Тем не менее данный соблазн в основном вытекал из недоразумения, поскольку сам объект внимания являлся следствием стратегии «изобретения традиции» в ее постсоветском варианте. Корни эта стратегия имела в относительно недавнем прошлом. Советское изобретение традиции не сводилось к постоянному напоминанию о жертвах прошлых поколений, о «боевых традициях» славного партийного и комсомольского прошлого. Параллельно с этим «происходило и обращение к „народным традициям“ как к основе преобразованного советского быта», как это было, например, в случае с праздником проводов зимы — советской версии Масленицы, которая включала «традиционные элементы, характерные не только для самой масленицы, но и для дореволюционной русской культуры вообще: сбитень, ярмарку, тележки, игры в снежки, народные хоры, кулачные бои и так далее»[281]

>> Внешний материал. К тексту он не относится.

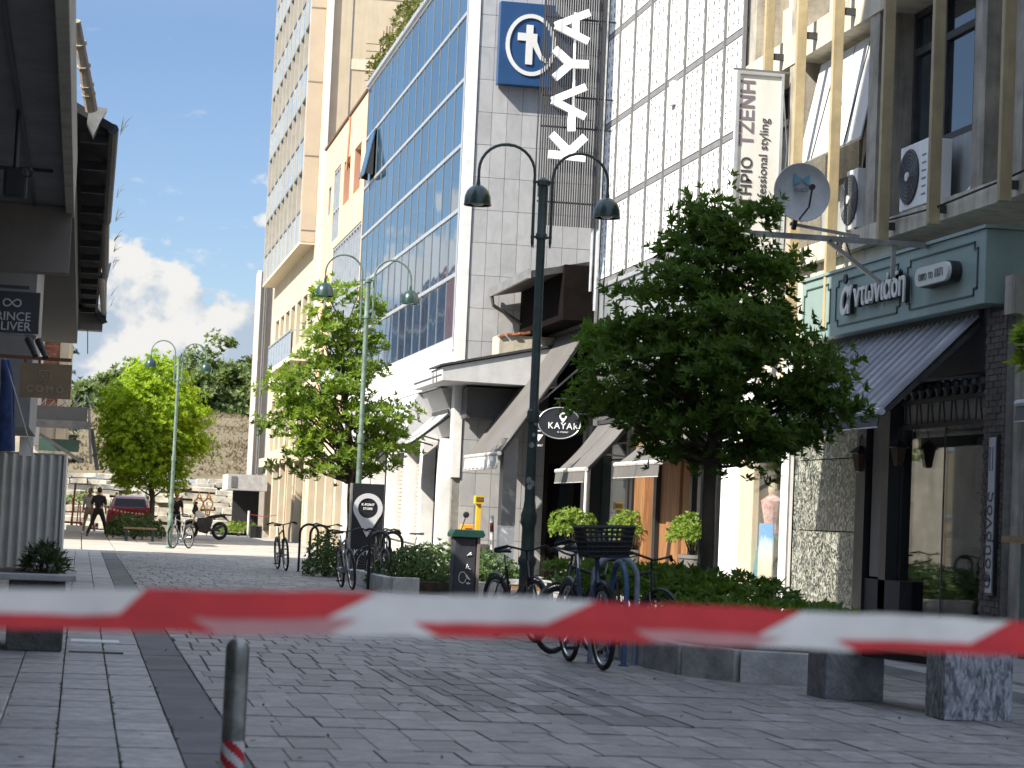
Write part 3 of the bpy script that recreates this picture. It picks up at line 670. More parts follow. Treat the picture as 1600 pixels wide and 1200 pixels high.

. Поскольку праздничные торжества все чаще сводились к застолью, «компании родственников и друзей и ощущению не радостного слияния с большим коллективом, а расслабленного общения со своими, близкими людьми»[282], даже однозначно отсылающая к политике и идеологии традиция начинала восприниматься как нечто деполитизированное и деидеологизированное, вроде Нового года. Многие уже и не слишком хорошо «понимали, что там, что там 7 ноября, 1 мая. <…> Что это за праздник? Какой там солидарности? Главное — много народу и все с шарами»[283]. «По мере того как коммунистические обряды теряли то „сакральное“ значение, которое у них было в сталинскую эпоху, они становились все более совместимыми с христианскими традициями: На Первое мая ходили с яйцами. <…> Когда Пасха на первые числа мая выпадала. <…> А христианские традиции, в свою очередь, становились все более мирскими <…>. Но сказать, что это был религиозный праздник — это было по принципу „Пролетарии всех стран соединяются вокруг пасхального стола“»[284]. Вот с такими традициями и ассоциирующимися с ними «традиционными ценностями» мы сталкиваемся сейчас[285]. Да, в каком-то смысле эти ценности имеют отношение к «традиционным». Но только в том, что когда-то они являлись подчиненными элементами этических, религиозных, идеологических систем, придававшим им некий высокий смысл.Именно поэтому, когда сейчас идет речь о традиционных ценностях и прочих «духовных скрепах», возникает известная путаница. На первый взгляд может показаться, что имеется в виду нечто действительно растущее из глубины веков — на чем, собственно, и строится весь расчет апеллирующих к «традиции». При ближайшем же рассмотрении становится ясным, что под традиционными ценностями понимаются прежде всего ценности советские, которые уже
являются результатом «изобретения традиции». Они непосредственно восходят скорее к советским вариантам этики добродетелей, нежели к какой-то иной этике. И это становится очевидным, например с точки зрения носителей религиозно обусловленного представления о «правильных» традиционных ценностях. Они замечают, к примеру (как священник А. Ильяшенко), что «в Стратегии[286] встречаются штампы, идущие с советских времен. Так, говорится о воспитании личности, способной реализовать свой потенциал в условиях современного общества. <…> Получается, мы ориентируем личность на короткий исторический промежуток, на нечто быстро меняющееся, преходящее? Или все-таки даем ей традиционные ценности, которые по-настоящему значимы и в прошлом, и в настоящем и в будущем?» С точки зрения полноразмерной, двухъярусной ценностной пирамиды обнаруживается и ущербность этих квазитрадиционных ценностей: «Под них можно подогнать любую точку зрения, даже ту, что противоречит замыслу авторов. К примеру, что значит „нравственный долг перед самим собой, своей семьей и своим Отечеством“? Вот, скажем, генерал Власов считал, что он именно исполняет свой нравственный долг перед самим собой и перед своим Отечеством, при этом присягая лично Гитлеру». Другой священник, игумен Агафангел, вторит Ильяшенко: «в „Распоряжении № 996-р“ исповедуется не христианский, а вполне языческий подход к вопросу, характерный для Римской империи, например, признающей всех богов и все религии, лишь бы их адепты поклонялись императору и служили к укреплению государства. <…> Да, и человеколюбие, и братство, и честь, совесть, воля, личное достоинство, вера в добро и прочая, и прочая — очень хорошо. Но сами по себе, в отрыве от христианской этики, они превращаются в абстрактные понятия». Третий священнослужитель, М. Первозванский, объясняет принятие таких списков духовно-нравственных ценностей утилитарной озабоченностью российского руководства тем, «что в стране совсем нет идеологии» и что если так пойдет далее, то не найдется новых Матросовых, готовых броситься на амбразуру. Увы, «чтобы такие люди появились, они должны быть готовы не на словах, а всей жизнью воспринять некие идеи. Но где взять идеи, если в условиях того общества, в котором мы живем, нет идеологии»[287].